Now he returns with a reprise of his atmospheric, dark fairytale version of Cinderella, bathed in silvery hues and paying nodding homage to those great romantic wartime movies, from Brief Encounter to the superlative David Niven Technicolor fantasy A Matter of Life and Death.

Prokofiev penned his score for Cinderella during the Second World War, and Bourne takes his audience in to the midst of war-torn, Luftwaffe-bombarded London – a city living somewhere between the nightmarish stygian gloom of the blackout and the saturated red skies of the Blitz. Mordor on Thames.
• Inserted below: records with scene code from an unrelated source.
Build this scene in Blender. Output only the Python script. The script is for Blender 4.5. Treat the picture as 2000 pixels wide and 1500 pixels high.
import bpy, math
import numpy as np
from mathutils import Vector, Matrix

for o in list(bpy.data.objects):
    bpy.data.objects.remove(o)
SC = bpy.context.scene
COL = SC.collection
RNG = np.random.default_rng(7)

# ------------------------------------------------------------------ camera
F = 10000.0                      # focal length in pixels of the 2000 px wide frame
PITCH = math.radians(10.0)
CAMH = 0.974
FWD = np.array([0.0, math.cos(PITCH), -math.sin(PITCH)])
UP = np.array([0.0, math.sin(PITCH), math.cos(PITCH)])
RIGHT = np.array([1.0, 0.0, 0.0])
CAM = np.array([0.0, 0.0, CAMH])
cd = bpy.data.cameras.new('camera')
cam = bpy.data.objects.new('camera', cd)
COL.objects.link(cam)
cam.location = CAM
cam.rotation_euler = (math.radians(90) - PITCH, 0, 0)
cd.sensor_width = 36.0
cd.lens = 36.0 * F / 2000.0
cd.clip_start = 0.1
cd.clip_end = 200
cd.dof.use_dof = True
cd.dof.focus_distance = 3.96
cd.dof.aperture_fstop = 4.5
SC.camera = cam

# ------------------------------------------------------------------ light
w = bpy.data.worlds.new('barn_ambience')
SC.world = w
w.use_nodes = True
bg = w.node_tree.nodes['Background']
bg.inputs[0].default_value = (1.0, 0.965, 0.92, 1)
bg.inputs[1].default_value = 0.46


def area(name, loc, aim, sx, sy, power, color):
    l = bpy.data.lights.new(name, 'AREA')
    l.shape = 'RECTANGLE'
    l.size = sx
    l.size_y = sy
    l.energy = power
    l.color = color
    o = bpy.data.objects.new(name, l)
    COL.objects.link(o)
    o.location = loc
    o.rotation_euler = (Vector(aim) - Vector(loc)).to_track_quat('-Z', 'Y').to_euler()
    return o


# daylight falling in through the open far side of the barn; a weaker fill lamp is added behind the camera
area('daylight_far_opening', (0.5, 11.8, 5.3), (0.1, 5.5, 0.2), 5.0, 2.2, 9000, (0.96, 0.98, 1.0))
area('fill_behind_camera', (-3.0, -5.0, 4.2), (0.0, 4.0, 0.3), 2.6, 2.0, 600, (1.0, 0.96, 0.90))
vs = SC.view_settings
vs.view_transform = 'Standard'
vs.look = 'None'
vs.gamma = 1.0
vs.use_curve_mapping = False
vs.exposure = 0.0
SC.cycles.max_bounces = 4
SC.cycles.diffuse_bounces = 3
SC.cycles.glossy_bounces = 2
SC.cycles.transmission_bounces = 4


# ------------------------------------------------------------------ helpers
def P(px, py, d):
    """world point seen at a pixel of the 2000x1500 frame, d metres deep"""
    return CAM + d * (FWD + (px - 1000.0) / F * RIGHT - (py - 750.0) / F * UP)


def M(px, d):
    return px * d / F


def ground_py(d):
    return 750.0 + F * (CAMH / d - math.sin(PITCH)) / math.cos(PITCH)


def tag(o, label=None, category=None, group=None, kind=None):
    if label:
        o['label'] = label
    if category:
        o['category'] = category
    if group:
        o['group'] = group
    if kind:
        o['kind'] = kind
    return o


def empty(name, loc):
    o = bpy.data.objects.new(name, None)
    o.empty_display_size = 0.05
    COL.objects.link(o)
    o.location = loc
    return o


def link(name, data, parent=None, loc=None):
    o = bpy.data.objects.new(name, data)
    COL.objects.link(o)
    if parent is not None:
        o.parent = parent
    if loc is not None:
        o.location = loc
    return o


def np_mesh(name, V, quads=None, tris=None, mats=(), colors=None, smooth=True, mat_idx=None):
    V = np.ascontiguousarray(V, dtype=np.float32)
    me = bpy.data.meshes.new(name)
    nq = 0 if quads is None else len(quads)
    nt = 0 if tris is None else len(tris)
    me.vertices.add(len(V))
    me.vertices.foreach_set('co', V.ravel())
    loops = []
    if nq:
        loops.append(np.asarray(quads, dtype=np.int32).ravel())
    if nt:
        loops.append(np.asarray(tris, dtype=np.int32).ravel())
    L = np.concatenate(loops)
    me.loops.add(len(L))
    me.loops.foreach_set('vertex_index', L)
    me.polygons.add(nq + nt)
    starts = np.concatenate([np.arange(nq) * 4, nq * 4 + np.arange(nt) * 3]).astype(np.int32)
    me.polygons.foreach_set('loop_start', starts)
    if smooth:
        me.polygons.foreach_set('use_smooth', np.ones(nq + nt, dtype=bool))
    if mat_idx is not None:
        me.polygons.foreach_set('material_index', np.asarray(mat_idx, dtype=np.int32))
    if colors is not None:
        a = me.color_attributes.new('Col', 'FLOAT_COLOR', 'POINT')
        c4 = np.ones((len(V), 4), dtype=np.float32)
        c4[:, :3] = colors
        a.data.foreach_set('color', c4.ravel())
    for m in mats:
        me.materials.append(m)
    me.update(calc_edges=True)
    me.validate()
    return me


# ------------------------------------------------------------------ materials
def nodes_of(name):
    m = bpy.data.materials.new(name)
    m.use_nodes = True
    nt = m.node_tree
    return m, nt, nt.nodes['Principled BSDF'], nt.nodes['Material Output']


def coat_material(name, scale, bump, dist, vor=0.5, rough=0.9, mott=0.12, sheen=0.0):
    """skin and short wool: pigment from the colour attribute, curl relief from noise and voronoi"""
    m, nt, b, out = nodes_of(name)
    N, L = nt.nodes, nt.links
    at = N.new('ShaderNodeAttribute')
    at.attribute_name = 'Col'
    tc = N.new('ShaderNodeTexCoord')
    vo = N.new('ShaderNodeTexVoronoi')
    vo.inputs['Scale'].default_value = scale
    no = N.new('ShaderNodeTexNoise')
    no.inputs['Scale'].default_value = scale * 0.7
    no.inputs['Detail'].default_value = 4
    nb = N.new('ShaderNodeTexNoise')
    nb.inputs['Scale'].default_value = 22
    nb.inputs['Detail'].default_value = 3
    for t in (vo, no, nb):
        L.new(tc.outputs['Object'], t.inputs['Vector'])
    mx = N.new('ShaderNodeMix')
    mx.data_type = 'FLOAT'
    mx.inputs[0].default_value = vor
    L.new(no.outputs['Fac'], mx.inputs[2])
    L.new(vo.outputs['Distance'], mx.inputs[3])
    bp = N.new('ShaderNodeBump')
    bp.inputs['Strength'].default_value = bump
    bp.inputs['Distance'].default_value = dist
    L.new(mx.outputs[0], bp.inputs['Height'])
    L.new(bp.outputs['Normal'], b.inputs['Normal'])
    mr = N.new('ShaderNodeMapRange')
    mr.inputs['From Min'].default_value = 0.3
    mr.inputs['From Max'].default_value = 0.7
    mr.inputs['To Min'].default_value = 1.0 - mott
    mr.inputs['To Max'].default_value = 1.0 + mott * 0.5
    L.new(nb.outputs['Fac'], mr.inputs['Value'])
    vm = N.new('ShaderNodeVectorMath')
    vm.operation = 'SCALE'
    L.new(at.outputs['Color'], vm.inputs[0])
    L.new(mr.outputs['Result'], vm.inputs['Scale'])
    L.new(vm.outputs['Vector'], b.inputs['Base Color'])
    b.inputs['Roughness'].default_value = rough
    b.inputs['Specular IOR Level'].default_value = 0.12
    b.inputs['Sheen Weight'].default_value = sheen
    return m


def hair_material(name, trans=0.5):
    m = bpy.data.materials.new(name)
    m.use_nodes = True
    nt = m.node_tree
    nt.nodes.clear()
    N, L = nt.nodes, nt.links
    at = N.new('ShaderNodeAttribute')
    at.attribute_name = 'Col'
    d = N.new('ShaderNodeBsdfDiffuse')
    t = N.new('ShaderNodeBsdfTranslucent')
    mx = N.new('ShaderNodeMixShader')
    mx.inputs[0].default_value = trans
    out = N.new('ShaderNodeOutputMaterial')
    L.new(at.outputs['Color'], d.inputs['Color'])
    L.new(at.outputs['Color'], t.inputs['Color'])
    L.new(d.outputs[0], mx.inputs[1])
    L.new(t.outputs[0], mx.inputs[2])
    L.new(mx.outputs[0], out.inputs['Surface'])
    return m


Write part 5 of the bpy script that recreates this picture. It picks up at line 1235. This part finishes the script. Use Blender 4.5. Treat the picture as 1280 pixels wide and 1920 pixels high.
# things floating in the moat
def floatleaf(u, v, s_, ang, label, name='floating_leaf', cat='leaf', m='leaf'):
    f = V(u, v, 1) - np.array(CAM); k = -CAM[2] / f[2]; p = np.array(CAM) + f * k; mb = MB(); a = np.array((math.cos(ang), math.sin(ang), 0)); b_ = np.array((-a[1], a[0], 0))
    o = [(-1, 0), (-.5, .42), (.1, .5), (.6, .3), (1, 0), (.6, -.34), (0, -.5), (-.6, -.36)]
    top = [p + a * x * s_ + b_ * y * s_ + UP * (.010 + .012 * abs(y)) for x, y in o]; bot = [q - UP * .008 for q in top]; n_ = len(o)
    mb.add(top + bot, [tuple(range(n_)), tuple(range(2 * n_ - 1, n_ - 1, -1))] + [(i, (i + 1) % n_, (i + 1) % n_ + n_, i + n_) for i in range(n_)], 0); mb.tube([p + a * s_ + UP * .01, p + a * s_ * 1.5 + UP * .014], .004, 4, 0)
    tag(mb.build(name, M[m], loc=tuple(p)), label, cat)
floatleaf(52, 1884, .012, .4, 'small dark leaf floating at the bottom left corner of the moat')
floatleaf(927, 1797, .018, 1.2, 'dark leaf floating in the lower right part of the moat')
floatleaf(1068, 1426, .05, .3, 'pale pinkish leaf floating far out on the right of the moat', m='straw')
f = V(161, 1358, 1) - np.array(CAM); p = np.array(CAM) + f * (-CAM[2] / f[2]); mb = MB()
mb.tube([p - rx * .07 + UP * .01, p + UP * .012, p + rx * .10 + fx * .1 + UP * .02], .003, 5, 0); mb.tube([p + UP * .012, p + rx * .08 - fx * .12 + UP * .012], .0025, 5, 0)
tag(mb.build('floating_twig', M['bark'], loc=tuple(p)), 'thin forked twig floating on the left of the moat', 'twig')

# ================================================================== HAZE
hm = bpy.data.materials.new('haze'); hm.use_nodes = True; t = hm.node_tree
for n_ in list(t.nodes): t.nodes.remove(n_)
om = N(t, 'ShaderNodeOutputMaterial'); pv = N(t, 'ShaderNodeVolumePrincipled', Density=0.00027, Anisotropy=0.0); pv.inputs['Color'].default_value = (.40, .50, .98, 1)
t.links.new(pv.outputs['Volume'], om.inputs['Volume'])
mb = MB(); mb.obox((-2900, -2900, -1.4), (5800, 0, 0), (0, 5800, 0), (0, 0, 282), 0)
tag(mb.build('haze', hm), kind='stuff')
There’s an air of desperation, of living for the day, the hour, the minute, whether it be in the brittle brightness of the revellers in the doomed Café de Paris, drunkenly dancing as if they know there is no tomorrow, or the fumbled and mercenary encounters in the shadowy corners of a shadowy city.

Ashley Shaw and Liam Mower in Cinderella. Photos by Johan Persson


In to all this dances Ashley Shaw’s bespectacled naif, taunted by her terrible step-siblings and Cruella de Vil stepmother, and who plunges in to the stormy Blitz-filled night where she is transformed in to a screen goddess by her guardian angel (Liam Mower), finding dreamy solace in the arms of Dominic North’s dashing RAF pilot Harry.

Shaw is graceful and lithe, and the pair’s pas de deux in act 2 is a sinuous delight, although elsewhere the frenetic, febrile atmosphere and action can feel exhausting.

As with all of Matthew Bourne’s work, there’s devilment in the detail, with plenty of wry and witty vignettes to spot at the fringes of the main action.

Liverpool’s Lez Brotherston won an Olivier for his original set and costumes, and his redesign is evocative, inventive and clever – not least the projection of a giant ticking clock face which counts down the minutes until the midnight witching hour.